Intercultural Communication: A Contextual Approach by Neuliep James W

Intercultural Communication: A Contextual Approach by Neuliep James W

Author:Neuliep, James W. [Neuliep, James W.]
Language: eng
Format: azw3
Publisher: SAGE Publications
Published: 2016-12-26T16:00:00+00:00


8 The Nonverbal Code

© iStockphoto.com/Carol_Ann_Peacock

Learning Objectives

Define nonverbal communication

Compare and contrast verbal and nonverbal codes

Identify and define the eight different channels of nonverbal communication

Compare and contrast the eight different channels of nonverbal communication across cultures

Recount the fundamental assumptions of the nonverbal expectancy violations theory

Try to imagine what it would be like if you were unable to comprehend the meaning of a nonverbal gesture. Imagine that you have traveled to Japan for a study-abroad semester. You have been in Japan for only a short time. Today, you are out shopping with a Japanese acquaintance in downtown Tokyo. While looking over some expensive designer clothing items, you notice that your Japanese friend takes the index and middle fingers of his right hand, pretends to lick them, and then wipes his eyebrows. He does this several times. Although you suspect this is meaningful in some way, you have no idea what it signifies. Your uncertainty level skyrockets. Are you doing something wrong? Is he trying to tell you something? Is your acquaintance just weird? A native Japanese person would not be anxious about this at all because he or she would understand that your friend is simply trying to tell you that the expensive designer clothing items you are considering are fakes. Do not be too alarmed by what has just happened to you. Research shows that the longer you stay in Japan, or any other culture, the more your ability to recognize gestures—and, hence, your intercultural communication competence—will increase.2

When you interact with someone from a different culture, a challenge you will face is learning the implicit rules of interpersonal communication. Becoming interculturally competent requires that you acquire some understanding of the verbal language of the new culture, but even more important is that you become proficient in your host culture’s nonverbal system of communication. And like the verbal system of communication, the nonverbal system not only varies across cultures but also varies between men and women within any culture.

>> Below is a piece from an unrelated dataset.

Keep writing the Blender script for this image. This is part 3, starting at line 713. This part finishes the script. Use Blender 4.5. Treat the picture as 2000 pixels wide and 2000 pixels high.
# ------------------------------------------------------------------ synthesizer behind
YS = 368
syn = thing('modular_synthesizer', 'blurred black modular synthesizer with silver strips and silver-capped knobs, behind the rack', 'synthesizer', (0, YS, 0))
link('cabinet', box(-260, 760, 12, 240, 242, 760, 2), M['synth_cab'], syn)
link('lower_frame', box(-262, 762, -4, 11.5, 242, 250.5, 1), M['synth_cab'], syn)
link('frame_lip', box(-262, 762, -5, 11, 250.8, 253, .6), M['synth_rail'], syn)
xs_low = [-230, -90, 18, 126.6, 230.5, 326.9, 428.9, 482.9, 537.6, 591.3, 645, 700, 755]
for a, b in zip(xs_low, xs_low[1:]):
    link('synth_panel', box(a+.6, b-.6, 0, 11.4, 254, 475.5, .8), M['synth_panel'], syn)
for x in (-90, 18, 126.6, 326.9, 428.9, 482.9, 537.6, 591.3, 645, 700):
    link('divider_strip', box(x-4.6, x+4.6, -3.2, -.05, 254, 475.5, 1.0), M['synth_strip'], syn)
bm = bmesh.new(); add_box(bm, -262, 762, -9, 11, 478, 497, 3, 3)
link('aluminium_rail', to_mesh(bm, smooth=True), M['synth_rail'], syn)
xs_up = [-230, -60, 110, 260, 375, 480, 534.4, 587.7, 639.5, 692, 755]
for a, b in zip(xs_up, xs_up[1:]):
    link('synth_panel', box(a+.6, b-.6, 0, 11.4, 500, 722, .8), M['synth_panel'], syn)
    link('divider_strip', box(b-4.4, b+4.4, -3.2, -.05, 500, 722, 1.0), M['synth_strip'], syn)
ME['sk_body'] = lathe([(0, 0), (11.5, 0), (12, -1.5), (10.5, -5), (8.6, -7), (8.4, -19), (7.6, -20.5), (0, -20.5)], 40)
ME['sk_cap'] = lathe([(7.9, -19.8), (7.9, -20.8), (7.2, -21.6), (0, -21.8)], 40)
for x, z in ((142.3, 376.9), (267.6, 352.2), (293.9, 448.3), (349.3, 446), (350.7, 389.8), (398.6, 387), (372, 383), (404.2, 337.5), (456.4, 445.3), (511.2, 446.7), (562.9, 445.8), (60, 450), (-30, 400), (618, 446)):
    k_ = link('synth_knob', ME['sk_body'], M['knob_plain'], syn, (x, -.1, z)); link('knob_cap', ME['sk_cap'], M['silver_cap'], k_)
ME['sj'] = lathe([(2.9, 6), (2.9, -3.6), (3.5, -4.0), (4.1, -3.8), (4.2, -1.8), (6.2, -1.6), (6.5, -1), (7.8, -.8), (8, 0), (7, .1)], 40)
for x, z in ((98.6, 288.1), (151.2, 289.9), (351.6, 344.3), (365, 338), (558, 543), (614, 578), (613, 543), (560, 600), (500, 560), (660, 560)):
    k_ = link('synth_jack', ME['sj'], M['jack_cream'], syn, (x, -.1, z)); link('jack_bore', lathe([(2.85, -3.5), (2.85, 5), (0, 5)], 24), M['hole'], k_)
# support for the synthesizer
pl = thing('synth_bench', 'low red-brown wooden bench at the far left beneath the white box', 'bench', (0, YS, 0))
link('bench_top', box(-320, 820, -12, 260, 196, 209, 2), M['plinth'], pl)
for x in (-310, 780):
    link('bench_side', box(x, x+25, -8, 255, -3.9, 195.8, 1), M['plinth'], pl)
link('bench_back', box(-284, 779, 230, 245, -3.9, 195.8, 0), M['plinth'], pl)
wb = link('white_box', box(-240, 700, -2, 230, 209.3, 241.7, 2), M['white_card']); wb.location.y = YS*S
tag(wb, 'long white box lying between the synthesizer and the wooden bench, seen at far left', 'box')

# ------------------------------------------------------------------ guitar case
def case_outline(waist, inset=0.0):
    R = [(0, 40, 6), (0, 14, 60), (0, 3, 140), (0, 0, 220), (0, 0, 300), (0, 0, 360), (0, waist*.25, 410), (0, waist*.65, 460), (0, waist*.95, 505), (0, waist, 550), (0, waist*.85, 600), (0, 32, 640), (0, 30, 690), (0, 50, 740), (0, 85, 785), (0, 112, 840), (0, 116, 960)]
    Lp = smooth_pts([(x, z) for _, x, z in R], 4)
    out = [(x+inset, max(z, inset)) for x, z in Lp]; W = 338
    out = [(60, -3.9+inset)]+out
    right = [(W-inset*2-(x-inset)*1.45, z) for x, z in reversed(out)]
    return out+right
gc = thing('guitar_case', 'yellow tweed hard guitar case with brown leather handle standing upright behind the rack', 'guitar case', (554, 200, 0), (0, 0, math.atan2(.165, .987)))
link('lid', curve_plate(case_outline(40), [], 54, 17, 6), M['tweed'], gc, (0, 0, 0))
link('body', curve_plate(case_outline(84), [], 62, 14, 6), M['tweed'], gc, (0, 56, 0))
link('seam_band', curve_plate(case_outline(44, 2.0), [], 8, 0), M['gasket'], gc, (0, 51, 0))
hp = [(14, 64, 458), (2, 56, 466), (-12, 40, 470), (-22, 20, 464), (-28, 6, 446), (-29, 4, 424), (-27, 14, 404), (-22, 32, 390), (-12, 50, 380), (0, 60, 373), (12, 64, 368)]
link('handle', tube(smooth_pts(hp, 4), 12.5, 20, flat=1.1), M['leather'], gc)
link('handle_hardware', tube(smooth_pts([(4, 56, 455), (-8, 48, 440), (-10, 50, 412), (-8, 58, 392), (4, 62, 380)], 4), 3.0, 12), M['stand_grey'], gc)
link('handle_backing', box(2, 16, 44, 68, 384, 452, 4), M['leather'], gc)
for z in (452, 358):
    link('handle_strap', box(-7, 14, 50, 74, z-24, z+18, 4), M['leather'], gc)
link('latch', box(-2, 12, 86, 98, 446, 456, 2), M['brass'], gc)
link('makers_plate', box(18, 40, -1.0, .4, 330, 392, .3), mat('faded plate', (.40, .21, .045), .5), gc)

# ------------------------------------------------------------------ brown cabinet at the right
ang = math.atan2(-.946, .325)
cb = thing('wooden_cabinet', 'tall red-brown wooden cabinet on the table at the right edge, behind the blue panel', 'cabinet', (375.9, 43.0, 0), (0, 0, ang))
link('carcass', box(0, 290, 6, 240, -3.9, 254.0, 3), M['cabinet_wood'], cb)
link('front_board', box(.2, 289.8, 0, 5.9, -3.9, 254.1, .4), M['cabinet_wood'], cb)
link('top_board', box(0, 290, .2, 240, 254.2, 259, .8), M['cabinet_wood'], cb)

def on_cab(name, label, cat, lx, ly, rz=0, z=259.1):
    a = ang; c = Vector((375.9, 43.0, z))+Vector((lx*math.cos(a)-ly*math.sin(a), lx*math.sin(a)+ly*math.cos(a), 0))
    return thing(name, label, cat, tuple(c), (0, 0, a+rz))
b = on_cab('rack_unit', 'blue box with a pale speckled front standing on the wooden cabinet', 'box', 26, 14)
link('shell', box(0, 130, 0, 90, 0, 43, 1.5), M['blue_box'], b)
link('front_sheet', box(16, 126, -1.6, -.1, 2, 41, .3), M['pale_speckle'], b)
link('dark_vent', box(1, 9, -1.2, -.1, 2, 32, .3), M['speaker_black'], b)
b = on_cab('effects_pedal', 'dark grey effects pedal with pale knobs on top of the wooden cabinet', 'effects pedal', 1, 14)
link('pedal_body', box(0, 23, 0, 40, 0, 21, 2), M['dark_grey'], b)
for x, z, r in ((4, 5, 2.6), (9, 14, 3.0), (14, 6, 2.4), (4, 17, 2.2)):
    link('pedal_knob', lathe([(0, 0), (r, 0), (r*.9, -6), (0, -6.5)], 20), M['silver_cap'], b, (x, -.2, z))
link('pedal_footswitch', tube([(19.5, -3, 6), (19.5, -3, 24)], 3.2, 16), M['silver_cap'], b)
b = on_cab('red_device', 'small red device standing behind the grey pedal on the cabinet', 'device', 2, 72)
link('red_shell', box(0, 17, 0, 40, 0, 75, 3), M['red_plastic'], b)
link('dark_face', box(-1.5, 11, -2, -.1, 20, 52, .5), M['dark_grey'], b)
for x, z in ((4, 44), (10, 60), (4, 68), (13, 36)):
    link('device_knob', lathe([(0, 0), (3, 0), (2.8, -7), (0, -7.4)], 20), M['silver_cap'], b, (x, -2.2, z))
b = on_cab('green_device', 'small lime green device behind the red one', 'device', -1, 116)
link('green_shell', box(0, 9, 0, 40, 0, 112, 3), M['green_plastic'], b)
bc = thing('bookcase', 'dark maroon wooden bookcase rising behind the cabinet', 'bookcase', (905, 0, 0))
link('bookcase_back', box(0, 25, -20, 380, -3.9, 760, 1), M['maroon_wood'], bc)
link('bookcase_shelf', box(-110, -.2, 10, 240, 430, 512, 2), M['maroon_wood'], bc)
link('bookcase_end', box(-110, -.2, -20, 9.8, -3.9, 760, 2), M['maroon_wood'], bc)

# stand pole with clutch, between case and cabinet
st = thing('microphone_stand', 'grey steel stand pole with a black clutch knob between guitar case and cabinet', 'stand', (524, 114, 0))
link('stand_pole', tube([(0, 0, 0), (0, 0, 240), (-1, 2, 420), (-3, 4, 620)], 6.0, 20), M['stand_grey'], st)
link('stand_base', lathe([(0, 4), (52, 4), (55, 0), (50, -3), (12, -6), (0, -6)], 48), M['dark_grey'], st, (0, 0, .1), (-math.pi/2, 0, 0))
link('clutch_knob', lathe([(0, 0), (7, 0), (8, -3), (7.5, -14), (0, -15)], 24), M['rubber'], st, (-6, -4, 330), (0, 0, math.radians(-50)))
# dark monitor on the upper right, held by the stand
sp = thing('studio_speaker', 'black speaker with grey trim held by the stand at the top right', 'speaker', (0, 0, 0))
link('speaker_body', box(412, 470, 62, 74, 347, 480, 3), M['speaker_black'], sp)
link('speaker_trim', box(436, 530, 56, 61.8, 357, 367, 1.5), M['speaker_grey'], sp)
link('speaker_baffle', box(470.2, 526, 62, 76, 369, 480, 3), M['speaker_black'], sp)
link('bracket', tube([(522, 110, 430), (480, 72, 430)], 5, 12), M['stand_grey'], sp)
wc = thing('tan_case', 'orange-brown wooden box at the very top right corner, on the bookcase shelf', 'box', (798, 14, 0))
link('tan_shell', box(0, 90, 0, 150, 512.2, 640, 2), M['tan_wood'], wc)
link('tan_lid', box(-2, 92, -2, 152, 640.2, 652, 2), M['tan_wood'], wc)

Many linguists, psychologists, and sociologists believe that human language evolved from a system of nonlinguistic (nonverbal) communication. To these scholars, language and communication are not the same. As humans, we possess a host of nonlinguistic ways to communicate with one another through the use of our hands, arms, faces, and personal space. When we combine verbal and nonverbal language, we create an intricate communication system through which humans come to know and understand one another.3

All animals interact nonlinguistically—that is, nonverbally—through sight, sound, smell, or touch. Moths, for example, communicate by smell and color. Through smell, some species of male moths can detect female moths miles away. Elephants communicate with low-frequency sound waves undetectable to humans. Felines are well known for rubbing their scent on (marking) people and objects to communicate their ownership of them. This kind of animal or nonlinguistic communication is probably innate and invariant within a particular species.

Most scholars also recognize that a significant portion of our nonverbal behavior, such as the facial expressions accompanying certain emotions, is innate and varies little across cultures.